Tuesday, December 16th, 2025

UML central member Timalsina warns one person’s ambition must not drag party to ruin; former MP Gaire urges leadership transfer



KATHMANDU: CPN-UML Central Committee member Usha Kiran Timalsina on Friday warned that the party must not be steered toward destruction by the ambition of a single individual, addressing the 10th Central Committee meeting that has been underway in Lalitpur for three days.

Timalsina, speaking at the session, said the party with a “long and proud history” could not afford to become reactionary and called on the leadership to take responsible decisions for the sake of the nation and the party. “Comrades, there was a big nightmare on Bhadra 24. If we do not learn from it, history will condemn us,” she said, urging senior leaders to consider stepping aside if required. “One person’s ambition must not block the development and progress of the whole party.”

In a pointed intervention, Timalsina questioned claims that the leadership was successful in the face of widespread destruction and loss. She demanded accountability for the deaths of children, large-scale arson that damaged billions in public and private property, and questioned who would bear the moral responsibility, the commanding policemen who fired, those who made police accomplices, or the authority in charge at the time.

Timalsina also rejected conspiracy narratives, asking which foreign agencies were supposedly behind UML and whether such claims were credible. She reflected on the party’s trajectory under Chairperson KP Sharma Oli during his 11-year tenure, arguing that recent practices had sown public disappointment and fractured the party’s political standing.

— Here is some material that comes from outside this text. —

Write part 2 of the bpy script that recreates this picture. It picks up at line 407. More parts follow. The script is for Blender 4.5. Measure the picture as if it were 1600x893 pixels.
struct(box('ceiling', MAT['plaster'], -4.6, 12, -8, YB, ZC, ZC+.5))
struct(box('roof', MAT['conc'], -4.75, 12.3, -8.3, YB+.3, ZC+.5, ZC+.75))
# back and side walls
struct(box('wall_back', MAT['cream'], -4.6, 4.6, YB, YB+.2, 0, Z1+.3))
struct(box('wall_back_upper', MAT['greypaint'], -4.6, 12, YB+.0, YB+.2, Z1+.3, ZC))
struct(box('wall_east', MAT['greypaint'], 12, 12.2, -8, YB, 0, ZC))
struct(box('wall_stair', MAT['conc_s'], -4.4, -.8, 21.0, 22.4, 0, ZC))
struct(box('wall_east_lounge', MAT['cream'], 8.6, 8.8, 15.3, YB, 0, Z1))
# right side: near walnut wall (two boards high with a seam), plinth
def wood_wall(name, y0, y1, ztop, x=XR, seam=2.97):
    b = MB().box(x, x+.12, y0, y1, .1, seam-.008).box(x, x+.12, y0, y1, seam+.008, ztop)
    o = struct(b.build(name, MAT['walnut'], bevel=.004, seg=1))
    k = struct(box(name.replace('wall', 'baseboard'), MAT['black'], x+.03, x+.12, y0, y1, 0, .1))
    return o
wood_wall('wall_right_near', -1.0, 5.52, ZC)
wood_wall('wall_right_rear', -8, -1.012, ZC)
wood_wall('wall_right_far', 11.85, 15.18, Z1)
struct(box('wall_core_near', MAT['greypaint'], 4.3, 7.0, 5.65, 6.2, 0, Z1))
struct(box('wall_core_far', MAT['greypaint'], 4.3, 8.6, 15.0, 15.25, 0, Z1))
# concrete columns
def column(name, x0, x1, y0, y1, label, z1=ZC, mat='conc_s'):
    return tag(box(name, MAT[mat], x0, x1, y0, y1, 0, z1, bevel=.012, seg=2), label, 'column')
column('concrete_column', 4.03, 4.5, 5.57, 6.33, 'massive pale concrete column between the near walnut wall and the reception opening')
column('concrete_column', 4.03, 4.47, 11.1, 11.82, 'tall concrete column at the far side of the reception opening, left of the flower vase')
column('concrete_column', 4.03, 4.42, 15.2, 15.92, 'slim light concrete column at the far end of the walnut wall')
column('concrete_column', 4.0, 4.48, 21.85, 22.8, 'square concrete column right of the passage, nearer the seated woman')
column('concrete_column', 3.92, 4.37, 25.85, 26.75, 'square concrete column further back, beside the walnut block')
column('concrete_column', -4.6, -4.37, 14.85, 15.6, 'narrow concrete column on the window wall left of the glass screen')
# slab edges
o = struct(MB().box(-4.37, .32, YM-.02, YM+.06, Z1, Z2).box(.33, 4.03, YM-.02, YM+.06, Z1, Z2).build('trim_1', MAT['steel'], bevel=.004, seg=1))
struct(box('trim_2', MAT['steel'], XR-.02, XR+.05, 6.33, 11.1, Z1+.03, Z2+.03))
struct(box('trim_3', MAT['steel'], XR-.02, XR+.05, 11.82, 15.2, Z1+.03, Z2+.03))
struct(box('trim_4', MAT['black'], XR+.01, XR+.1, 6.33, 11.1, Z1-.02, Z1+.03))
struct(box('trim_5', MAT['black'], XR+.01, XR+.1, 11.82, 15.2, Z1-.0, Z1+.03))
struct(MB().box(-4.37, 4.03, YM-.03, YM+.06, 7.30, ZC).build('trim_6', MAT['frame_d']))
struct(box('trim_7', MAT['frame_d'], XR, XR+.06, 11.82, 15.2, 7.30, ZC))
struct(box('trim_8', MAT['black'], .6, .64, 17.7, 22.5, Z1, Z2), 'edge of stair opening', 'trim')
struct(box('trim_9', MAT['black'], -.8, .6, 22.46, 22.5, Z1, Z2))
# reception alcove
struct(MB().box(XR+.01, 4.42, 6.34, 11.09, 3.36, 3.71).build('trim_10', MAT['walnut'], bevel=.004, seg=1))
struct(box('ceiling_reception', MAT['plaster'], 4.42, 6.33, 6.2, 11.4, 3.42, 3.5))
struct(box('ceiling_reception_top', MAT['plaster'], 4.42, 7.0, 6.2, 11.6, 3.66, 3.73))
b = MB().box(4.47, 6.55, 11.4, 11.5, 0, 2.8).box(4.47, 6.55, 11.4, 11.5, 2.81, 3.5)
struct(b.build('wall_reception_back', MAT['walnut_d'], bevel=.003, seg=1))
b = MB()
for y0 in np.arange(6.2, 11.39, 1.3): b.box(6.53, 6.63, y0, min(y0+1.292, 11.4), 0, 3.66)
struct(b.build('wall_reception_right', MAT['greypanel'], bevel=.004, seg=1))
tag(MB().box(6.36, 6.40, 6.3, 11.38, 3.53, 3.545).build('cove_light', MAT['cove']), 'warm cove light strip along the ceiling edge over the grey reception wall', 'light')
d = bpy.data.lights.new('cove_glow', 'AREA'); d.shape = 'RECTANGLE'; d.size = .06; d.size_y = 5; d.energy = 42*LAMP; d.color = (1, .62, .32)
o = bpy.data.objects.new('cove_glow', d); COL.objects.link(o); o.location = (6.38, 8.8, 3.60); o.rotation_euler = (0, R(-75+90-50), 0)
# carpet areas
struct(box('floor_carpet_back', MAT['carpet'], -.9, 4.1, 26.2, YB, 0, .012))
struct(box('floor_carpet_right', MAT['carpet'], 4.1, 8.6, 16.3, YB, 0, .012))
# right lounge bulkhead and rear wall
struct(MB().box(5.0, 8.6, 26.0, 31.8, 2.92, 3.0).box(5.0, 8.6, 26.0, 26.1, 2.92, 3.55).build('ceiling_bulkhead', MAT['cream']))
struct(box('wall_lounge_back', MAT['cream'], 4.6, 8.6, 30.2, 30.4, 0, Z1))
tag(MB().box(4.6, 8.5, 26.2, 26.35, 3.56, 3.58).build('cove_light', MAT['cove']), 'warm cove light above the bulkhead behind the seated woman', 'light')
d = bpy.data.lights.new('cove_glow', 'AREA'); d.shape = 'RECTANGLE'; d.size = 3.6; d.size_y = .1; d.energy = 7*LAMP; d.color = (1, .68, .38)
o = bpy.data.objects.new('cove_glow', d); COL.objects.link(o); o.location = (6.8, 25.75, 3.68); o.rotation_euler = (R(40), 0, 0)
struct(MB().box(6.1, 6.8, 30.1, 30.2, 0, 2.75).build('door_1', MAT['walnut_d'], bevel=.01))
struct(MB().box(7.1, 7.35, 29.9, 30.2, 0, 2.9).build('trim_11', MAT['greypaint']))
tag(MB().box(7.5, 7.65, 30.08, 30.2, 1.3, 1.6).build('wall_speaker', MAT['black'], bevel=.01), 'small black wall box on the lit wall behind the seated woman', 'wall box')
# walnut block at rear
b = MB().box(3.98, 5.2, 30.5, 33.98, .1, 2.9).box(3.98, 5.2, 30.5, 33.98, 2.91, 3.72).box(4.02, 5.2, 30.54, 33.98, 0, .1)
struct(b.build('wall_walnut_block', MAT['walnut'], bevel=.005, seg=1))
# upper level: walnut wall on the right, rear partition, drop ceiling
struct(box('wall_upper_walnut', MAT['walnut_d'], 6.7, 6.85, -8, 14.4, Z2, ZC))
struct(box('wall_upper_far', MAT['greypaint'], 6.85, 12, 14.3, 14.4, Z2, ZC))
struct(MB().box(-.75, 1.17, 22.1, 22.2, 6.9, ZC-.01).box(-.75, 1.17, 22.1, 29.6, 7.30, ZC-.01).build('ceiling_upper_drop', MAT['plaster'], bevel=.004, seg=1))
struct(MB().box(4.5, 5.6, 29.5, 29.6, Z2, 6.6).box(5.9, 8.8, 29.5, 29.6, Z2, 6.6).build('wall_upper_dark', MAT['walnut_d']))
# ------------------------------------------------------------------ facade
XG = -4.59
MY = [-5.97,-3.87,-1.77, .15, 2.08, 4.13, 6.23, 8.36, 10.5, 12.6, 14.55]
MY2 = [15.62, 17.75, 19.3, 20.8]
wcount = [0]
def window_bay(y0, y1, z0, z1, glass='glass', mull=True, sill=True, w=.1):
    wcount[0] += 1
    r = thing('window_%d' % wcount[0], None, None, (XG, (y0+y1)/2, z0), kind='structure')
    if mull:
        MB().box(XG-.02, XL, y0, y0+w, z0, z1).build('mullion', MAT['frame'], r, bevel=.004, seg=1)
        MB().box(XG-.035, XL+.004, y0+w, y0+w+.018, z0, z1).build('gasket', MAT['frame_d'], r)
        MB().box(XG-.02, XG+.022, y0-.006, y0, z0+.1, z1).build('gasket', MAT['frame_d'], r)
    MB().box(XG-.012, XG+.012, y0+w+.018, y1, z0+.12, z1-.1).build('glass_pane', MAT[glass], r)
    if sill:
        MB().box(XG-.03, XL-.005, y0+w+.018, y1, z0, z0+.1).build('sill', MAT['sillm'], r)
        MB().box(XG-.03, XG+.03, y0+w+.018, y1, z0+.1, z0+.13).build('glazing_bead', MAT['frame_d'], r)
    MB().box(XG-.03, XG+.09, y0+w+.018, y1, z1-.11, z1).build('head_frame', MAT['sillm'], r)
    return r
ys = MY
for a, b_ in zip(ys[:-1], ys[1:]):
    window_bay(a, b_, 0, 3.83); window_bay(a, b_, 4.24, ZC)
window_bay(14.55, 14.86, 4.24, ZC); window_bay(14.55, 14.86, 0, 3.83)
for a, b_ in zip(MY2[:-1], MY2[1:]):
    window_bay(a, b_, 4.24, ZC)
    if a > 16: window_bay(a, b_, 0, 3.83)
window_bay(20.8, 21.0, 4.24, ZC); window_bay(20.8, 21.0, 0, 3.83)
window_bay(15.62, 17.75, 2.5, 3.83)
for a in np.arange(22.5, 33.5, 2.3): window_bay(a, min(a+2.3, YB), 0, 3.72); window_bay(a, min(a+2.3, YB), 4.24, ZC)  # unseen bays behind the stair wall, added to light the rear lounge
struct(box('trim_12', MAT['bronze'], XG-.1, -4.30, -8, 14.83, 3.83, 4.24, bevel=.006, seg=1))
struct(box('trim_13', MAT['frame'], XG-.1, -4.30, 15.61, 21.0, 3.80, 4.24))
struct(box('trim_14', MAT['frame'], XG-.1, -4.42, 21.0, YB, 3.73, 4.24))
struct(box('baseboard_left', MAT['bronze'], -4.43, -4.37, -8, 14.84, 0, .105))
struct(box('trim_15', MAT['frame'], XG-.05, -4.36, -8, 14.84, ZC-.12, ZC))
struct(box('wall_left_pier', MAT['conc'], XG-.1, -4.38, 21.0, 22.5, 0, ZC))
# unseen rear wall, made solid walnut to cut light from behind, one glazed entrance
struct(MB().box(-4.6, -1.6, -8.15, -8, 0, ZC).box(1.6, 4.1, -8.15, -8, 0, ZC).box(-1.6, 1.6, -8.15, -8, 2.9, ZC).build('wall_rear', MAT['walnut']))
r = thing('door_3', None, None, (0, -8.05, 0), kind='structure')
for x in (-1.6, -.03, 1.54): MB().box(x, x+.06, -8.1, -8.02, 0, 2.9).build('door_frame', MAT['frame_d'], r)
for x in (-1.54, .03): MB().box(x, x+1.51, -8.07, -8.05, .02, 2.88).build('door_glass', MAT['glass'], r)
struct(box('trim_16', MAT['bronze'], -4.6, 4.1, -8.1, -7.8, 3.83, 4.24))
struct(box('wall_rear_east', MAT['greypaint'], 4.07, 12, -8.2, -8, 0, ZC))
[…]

She criticised the induction of figures she described as anarchic, naming Durga Prasai, into the party and demanded introspection over how such entrants were welcomed and whose political careers were effectively destroyed in the process.

Setting out her position in ten points, Timalsina pressed for the party’s reorganisation, saying the principal task for Nepali politics now was the restructuring of political parties and that UML must lead that process. She called on Oli to resign to break the political impasse and suggested that a graceful transfer of responsibility would send a positive signal nationwide. On the wider political question, she argued the country needed elections, not restoration of parliament, and urged UML to focus on contesting polls under fresh leadership.

Separately, former lawmaker and central member Thakur Gaire also urged a transfer of leadership, telling the Central Committee that the situation had grown complex and that stepping aside would be appropriate now. Gaire asked colleagues to make a concrete analysis of the circumstances before reaching a conclusion, adding that organisational transformation should not be misread as mere opposition to the leadership.